(WORK REQUIRED) Quote every line from the top of the listing down to and including the line that contains "COL = scene.collection".

(DATA BLOCK)
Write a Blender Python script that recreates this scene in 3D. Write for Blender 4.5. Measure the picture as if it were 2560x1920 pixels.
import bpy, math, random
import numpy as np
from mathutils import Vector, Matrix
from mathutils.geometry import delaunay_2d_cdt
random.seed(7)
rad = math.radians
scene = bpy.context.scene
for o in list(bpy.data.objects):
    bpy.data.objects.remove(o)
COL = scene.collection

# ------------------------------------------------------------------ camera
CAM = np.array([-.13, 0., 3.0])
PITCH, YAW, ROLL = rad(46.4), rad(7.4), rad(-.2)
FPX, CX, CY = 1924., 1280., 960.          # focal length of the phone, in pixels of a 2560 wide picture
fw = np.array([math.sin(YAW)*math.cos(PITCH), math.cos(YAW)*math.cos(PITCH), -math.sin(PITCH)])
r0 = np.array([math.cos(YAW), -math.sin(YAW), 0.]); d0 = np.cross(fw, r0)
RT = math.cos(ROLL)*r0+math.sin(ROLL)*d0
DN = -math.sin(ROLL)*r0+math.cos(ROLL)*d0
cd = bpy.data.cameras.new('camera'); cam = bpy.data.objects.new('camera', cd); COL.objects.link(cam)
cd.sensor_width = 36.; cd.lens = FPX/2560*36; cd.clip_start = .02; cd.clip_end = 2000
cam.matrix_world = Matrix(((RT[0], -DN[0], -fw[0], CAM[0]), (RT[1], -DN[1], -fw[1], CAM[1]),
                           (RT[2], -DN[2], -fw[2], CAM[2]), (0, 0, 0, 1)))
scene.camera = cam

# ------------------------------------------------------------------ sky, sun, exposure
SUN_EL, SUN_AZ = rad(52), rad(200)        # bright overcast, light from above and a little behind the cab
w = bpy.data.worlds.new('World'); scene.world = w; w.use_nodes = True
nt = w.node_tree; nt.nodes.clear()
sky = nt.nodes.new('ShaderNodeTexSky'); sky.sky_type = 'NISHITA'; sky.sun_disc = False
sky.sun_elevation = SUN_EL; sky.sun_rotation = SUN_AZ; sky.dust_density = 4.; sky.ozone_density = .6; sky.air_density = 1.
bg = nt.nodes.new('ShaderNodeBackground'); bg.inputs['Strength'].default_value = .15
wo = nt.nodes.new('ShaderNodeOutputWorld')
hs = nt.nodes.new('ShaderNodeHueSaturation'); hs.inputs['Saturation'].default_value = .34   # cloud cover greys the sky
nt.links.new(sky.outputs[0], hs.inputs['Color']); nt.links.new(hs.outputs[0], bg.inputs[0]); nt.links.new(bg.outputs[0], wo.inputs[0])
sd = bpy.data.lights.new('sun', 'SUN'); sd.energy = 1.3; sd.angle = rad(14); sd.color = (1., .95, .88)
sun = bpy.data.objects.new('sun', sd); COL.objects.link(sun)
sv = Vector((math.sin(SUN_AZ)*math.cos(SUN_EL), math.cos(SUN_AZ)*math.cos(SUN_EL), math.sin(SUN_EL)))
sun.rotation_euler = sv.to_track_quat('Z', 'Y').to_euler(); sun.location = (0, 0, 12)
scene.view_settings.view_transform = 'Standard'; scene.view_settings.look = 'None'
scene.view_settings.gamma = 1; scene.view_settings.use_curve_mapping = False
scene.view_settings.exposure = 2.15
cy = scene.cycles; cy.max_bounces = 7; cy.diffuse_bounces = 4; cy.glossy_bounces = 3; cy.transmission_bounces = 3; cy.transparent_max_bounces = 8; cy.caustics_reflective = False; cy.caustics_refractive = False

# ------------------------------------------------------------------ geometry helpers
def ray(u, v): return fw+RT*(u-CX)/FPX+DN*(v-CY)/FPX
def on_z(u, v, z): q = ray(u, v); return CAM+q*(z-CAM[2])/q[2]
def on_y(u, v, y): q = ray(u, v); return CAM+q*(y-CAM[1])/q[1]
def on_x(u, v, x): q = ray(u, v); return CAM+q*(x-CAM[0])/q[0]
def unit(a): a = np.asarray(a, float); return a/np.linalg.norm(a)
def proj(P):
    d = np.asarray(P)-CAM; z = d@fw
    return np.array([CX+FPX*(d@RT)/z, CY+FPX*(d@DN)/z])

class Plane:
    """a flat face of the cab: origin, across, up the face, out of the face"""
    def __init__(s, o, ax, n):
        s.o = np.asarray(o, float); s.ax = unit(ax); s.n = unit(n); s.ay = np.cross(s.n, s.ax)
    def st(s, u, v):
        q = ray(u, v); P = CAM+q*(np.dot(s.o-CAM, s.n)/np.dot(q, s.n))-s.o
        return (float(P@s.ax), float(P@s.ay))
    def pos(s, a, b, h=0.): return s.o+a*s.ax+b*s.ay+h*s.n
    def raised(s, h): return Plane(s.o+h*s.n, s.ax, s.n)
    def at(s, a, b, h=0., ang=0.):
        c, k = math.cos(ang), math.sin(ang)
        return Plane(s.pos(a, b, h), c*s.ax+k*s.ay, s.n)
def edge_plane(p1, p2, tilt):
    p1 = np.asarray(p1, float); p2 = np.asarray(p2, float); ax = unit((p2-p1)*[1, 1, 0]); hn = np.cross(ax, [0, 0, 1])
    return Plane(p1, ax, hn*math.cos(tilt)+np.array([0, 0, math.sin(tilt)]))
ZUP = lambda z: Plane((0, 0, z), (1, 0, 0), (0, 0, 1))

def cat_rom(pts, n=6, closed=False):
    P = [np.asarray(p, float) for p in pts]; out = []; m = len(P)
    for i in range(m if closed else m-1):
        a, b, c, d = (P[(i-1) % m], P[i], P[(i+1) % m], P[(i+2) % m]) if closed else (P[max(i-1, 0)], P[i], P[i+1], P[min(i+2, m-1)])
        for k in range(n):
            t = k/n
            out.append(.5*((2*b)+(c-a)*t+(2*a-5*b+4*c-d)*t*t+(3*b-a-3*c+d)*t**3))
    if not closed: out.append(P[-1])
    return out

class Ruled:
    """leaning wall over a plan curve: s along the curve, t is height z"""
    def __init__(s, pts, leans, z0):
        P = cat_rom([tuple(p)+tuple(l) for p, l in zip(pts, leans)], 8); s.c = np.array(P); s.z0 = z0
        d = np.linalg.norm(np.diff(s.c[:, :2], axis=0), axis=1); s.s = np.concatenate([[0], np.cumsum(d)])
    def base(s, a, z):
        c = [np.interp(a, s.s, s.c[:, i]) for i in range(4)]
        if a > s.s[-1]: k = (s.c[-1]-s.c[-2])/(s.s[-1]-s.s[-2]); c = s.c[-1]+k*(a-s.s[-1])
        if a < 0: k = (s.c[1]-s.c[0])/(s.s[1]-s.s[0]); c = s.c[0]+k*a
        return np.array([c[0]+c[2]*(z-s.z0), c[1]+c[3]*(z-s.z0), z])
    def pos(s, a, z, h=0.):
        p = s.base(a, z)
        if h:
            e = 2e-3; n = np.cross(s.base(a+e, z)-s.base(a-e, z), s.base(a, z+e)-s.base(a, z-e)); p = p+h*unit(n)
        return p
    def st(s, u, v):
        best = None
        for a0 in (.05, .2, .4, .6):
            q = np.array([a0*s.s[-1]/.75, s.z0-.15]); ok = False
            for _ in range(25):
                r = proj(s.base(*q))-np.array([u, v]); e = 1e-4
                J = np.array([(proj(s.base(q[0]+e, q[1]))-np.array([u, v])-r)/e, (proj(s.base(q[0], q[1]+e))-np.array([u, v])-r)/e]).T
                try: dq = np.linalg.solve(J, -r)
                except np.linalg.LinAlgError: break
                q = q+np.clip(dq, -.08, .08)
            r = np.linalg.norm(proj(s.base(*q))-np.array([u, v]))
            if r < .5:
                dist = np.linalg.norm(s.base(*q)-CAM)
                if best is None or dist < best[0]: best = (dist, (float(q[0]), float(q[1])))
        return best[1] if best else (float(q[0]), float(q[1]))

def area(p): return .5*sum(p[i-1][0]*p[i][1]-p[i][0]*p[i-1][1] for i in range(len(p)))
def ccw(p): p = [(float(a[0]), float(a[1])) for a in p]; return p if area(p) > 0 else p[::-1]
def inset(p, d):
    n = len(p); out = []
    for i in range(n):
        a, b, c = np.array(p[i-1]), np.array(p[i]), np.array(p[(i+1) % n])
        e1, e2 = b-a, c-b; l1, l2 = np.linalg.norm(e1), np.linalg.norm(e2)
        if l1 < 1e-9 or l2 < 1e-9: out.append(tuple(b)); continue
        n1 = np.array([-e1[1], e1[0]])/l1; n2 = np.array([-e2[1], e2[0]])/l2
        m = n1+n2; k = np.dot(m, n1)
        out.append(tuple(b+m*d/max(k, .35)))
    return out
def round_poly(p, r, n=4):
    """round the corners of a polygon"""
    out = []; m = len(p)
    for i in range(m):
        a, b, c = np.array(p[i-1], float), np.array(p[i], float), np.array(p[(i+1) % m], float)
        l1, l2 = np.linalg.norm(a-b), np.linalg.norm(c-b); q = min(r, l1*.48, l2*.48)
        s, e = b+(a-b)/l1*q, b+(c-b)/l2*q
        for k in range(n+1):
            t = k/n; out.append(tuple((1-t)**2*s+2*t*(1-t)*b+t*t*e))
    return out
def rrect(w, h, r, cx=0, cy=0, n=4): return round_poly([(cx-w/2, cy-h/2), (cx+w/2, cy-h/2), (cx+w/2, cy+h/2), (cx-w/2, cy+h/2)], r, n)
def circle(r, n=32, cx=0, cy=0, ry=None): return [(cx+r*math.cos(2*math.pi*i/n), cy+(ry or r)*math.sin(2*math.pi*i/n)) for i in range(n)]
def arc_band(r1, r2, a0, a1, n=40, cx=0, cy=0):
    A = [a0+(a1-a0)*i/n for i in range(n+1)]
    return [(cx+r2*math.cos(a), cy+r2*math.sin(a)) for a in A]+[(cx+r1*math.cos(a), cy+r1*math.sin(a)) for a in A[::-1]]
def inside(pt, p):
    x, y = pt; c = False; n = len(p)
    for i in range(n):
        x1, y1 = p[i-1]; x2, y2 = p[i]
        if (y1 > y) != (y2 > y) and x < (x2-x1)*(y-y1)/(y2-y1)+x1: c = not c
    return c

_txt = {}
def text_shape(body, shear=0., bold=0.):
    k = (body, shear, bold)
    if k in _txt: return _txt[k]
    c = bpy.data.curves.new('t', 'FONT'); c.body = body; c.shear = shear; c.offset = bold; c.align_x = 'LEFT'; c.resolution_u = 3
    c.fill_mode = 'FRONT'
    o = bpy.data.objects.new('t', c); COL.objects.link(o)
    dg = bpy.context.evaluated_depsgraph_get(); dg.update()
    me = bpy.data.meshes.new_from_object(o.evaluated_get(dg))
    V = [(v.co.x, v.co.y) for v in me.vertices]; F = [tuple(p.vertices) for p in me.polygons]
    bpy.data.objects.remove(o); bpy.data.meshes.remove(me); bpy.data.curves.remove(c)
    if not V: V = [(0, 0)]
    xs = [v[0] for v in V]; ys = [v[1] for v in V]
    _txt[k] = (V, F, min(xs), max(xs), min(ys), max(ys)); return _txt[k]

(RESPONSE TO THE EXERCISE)
Write a Blender Python script that recreates this scene in 3D. Write for Blender 4.5. Measure the picture as if it were 2560x1920 pixels.
import bpy, math, random
import numpy as np
from mathutils import Vector, Matrix
from mathutils.geometry import delaunay_2d_cdt
random.seed(7)
rad = math.radians
scene = bpy.context.scene
for o in list(bpy.data.objects):
    bpy.data.objects.remove(o)
COL = scene.collection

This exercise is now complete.